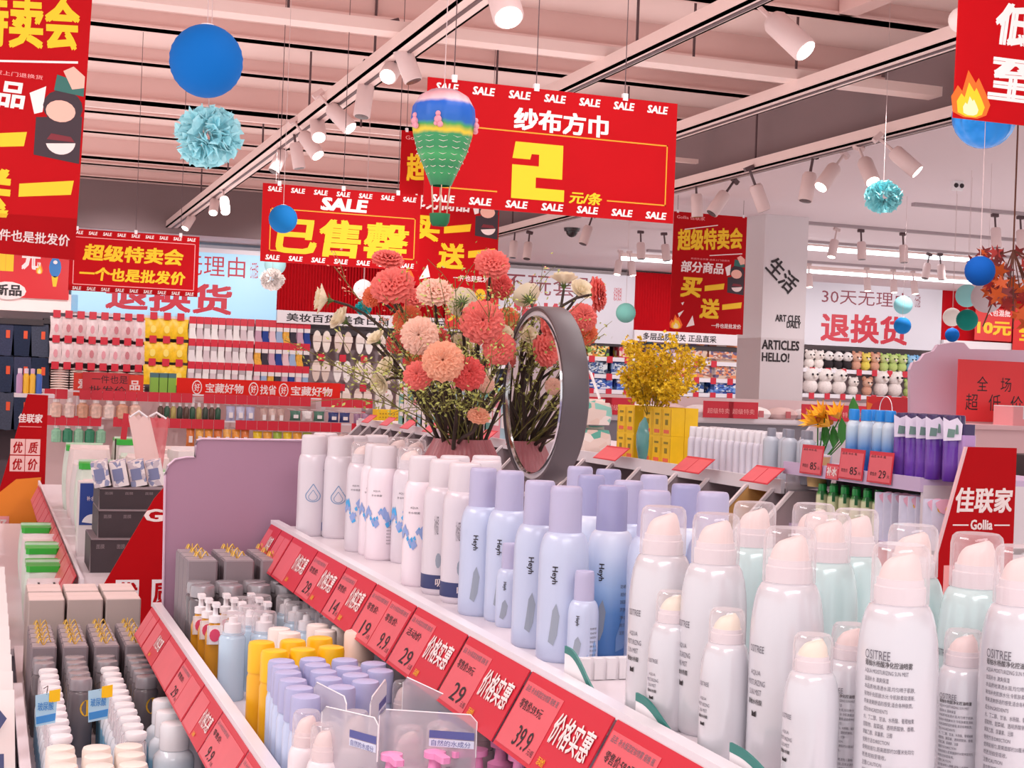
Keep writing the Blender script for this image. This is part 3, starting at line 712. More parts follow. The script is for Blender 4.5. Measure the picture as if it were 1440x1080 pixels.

* * *

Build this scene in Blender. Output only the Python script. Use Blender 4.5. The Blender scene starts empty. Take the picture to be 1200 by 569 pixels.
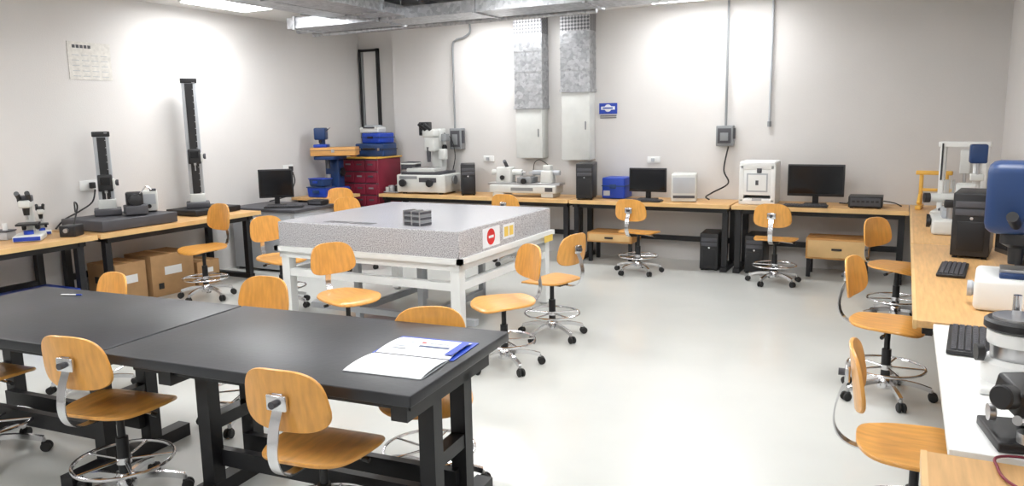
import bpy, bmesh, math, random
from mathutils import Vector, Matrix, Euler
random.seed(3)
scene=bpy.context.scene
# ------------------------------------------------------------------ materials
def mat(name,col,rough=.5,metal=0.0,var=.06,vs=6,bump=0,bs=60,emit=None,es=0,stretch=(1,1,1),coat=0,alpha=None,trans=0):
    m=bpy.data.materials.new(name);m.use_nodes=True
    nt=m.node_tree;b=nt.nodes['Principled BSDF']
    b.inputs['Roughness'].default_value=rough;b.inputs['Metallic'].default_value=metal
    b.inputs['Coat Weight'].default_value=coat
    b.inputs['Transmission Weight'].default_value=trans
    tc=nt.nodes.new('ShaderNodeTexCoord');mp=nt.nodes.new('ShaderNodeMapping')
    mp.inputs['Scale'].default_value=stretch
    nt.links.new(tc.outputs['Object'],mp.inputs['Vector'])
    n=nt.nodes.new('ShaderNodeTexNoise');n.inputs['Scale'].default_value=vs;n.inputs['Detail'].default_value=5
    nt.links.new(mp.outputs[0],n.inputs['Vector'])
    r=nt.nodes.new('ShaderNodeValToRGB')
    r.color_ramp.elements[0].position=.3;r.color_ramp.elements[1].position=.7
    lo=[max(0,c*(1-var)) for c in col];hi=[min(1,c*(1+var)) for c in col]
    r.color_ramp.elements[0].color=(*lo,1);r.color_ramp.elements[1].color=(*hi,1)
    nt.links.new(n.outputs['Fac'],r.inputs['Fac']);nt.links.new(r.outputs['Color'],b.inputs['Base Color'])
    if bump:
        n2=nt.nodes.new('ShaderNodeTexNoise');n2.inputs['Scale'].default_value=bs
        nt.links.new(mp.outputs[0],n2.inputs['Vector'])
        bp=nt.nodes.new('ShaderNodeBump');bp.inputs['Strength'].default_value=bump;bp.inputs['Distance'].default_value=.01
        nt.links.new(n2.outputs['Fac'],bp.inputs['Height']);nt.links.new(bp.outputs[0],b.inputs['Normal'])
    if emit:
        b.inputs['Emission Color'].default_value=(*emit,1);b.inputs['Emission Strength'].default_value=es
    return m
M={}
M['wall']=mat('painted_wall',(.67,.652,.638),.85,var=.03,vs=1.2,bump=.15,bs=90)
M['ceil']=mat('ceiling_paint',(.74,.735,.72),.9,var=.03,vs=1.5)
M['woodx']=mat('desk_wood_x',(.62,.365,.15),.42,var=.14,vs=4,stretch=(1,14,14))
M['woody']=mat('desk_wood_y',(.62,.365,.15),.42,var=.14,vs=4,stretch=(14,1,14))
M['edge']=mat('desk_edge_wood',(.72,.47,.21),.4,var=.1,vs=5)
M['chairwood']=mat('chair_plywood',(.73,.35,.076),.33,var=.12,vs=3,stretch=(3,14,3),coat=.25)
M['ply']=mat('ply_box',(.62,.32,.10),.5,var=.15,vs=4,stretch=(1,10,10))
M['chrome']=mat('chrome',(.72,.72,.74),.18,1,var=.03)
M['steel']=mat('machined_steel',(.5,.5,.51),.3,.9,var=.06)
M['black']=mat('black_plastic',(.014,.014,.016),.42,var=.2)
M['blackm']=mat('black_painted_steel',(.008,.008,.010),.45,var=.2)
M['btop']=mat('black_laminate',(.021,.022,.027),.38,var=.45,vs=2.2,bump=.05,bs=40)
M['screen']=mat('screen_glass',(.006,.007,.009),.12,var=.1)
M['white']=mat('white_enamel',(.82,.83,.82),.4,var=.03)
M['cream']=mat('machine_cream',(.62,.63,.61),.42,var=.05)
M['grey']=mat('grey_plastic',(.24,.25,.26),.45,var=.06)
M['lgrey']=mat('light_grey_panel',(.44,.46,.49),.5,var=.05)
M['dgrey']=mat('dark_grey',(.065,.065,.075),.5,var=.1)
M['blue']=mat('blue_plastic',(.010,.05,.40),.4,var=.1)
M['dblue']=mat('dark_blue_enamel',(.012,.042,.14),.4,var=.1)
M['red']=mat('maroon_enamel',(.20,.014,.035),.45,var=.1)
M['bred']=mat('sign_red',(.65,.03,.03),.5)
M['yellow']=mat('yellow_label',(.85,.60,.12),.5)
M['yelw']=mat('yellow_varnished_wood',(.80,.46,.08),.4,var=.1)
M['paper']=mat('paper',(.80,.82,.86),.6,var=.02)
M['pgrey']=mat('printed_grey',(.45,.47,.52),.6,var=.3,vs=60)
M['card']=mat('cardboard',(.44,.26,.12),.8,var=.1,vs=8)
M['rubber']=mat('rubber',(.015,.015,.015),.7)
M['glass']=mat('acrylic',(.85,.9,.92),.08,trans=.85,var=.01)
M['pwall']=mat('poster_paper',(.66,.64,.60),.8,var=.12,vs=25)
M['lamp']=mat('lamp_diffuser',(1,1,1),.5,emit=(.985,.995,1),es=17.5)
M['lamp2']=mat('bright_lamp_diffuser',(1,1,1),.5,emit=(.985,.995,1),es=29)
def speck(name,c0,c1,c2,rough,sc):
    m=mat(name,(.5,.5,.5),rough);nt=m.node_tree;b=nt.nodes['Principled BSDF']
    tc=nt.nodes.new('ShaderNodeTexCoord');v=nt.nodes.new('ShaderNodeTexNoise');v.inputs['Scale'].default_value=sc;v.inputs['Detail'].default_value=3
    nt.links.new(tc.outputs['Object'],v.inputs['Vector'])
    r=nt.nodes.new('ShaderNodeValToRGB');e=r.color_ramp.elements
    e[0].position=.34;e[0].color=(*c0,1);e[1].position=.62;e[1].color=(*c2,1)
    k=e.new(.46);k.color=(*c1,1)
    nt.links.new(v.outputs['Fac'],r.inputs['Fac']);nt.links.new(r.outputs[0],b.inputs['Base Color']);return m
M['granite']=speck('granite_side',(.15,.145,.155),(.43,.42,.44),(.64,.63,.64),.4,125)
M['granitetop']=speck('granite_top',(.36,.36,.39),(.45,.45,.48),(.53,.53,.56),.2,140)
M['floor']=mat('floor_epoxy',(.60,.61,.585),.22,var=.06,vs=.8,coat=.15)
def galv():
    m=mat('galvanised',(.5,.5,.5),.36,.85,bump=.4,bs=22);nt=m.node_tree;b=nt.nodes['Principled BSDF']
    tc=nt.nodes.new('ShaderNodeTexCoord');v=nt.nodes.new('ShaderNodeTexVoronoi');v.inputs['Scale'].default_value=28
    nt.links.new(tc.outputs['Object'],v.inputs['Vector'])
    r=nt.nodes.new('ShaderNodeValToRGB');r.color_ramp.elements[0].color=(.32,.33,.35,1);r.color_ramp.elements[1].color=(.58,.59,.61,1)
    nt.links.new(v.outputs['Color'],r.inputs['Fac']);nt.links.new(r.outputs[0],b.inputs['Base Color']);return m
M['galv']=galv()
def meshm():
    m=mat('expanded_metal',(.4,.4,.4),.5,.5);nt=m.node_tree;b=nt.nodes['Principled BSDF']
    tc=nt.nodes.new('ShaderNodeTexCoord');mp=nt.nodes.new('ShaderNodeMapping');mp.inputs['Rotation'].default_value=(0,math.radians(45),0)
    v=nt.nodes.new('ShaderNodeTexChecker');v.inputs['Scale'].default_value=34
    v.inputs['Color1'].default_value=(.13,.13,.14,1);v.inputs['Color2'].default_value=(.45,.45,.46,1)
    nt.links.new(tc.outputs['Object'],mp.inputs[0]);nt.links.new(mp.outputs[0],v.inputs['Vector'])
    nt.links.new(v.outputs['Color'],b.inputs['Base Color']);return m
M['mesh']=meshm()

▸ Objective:
Copy out the lines in which the string "scene" appears.

▸ Task answer:
Build this scene in Blender. Output only the Python script. Use Blender 4.5. The Blender scene starts empty. Take the picture to be 1200 by 569 pixels.
scene=bpy.context.scene